Angela Lynch, the chief executive of the Women’s Legal Service Queensland, said: “for police to be buying into that kind of rhetoric is very concerning.’’

“It’s giving legitimacy to what has occurred. It’s victim blaming. It’s saying that she might have caused this through her own actions. It plays into very dangerous ideas in the community around victim-blaming and a whole range of myths about the family law system.”

Lynch said police often say domestic violence cases as “tit for tat between two parties, rather than an abusive pattern of violence”.

Controversial media commentator and men’s rights campaigner Bettina Arndt on Friday congratulated Queensland police “for keeping an open mind and awaiting proper evidence, including the possibility that Rowan Baxter might have been ‘driven too far’.”

Congratulations to the Queensland police for keeping an open mind and awaiting proper evidence, including the possibility that Rowan Baxter might have been “driven too far.” But note the misplaced outrage. How dare police deviate from the feminist script of seeking excuses...

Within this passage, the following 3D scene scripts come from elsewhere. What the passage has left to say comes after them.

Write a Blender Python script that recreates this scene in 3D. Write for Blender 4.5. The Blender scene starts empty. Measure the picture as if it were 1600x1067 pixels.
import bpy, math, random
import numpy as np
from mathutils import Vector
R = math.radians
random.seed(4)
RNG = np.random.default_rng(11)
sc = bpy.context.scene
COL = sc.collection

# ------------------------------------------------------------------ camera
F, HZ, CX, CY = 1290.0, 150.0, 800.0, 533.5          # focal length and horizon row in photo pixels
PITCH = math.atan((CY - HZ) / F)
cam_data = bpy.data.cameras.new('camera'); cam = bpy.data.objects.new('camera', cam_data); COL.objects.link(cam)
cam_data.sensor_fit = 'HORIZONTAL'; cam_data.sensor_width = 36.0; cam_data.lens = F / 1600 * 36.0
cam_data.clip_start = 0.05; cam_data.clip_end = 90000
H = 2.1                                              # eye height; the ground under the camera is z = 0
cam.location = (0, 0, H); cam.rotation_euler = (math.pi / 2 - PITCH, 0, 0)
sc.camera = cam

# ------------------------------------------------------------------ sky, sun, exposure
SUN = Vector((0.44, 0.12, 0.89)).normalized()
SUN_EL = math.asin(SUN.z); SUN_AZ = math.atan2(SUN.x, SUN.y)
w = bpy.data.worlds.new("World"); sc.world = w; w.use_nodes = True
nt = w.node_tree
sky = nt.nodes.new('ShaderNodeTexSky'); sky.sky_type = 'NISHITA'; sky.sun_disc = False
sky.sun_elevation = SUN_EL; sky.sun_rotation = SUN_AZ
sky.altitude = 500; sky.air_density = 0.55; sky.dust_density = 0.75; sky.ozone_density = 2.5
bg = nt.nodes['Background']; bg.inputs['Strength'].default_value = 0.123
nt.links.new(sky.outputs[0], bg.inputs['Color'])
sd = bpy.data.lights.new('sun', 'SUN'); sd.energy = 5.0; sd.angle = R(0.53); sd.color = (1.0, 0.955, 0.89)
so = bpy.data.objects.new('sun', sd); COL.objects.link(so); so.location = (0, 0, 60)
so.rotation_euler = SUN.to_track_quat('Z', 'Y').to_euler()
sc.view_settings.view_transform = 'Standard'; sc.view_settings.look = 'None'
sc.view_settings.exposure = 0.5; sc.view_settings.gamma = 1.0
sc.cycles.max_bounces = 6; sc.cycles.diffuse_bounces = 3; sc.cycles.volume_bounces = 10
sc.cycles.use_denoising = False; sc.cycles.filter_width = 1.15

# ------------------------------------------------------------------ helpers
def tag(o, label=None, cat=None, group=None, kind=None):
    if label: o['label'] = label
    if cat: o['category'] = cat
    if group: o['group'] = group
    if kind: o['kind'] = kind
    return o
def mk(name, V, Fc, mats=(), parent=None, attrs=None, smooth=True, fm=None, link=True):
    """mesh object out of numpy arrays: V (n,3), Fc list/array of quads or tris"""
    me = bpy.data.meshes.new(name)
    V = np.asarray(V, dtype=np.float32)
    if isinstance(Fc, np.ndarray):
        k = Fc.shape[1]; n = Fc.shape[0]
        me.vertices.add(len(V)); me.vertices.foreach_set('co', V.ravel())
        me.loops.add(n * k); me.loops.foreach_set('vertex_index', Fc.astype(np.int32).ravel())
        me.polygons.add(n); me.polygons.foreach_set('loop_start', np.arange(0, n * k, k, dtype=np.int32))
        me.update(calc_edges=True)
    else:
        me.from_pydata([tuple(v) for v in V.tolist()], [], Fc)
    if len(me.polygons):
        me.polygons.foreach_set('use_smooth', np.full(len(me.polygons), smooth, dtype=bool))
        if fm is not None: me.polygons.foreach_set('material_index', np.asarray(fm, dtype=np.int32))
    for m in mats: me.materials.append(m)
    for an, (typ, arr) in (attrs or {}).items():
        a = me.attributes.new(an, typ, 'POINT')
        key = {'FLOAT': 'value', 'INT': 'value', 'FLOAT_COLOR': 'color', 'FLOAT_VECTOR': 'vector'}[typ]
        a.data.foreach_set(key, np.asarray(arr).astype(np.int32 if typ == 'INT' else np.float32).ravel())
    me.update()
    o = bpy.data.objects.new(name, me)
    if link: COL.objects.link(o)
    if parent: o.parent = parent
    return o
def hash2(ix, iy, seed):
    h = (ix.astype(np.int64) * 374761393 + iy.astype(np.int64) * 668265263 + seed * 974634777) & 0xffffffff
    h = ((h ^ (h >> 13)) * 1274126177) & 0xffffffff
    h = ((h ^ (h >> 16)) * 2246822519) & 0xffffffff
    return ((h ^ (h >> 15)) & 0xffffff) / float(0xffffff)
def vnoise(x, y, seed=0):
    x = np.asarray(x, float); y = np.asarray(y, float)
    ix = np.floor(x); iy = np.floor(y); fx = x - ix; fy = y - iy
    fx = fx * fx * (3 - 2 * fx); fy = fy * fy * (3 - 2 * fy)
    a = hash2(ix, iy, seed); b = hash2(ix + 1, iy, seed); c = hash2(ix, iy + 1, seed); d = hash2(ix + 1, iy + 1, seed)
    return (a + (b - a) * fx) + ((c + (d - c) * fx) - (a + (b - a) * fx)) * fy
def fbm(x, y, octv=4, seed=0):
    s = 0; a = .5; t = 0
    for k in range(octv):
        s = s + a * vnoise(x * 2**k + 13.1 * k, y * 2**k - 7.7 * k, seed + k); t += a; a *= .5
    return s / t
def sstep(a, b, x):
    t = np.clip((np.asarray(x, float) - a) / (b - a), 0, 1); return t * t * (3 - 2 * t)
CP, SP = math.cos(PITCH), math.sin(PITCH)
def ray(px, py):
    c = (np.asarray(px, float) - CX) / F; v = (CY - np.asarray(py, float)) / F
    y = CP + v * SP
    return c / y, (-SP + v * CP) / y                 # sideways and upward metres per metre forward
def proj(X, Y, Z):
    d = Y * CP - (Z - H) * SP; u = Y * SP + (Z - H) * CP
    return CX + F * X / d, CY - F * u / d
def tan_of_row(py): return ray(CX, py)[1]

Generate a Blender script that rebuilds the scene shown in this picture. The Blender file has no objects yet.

— Bettina Arndt (@thebettinaarndt) February 20, 2020

In January, Arndt was made a Member of the Order of Australia, the third-highest rank in Australia’s civic honours system, drawing furious criticism from women’s groups.

Much of the criticism around the decision to honour Arndt centred around an interview she conducted with the Tasmanian man Nicolaas Bester, a convicted paedophile jailed for grooming and repeatedly raping his 15-year-old student when he was a 58-year-old.

Family violence campaigner and 2015 Australian of the year in 2015 Rosie Batty told Guardian Australia she found the decision to honour Arndt “very unhelpful”, a view she believed most people working towards gender equality would share.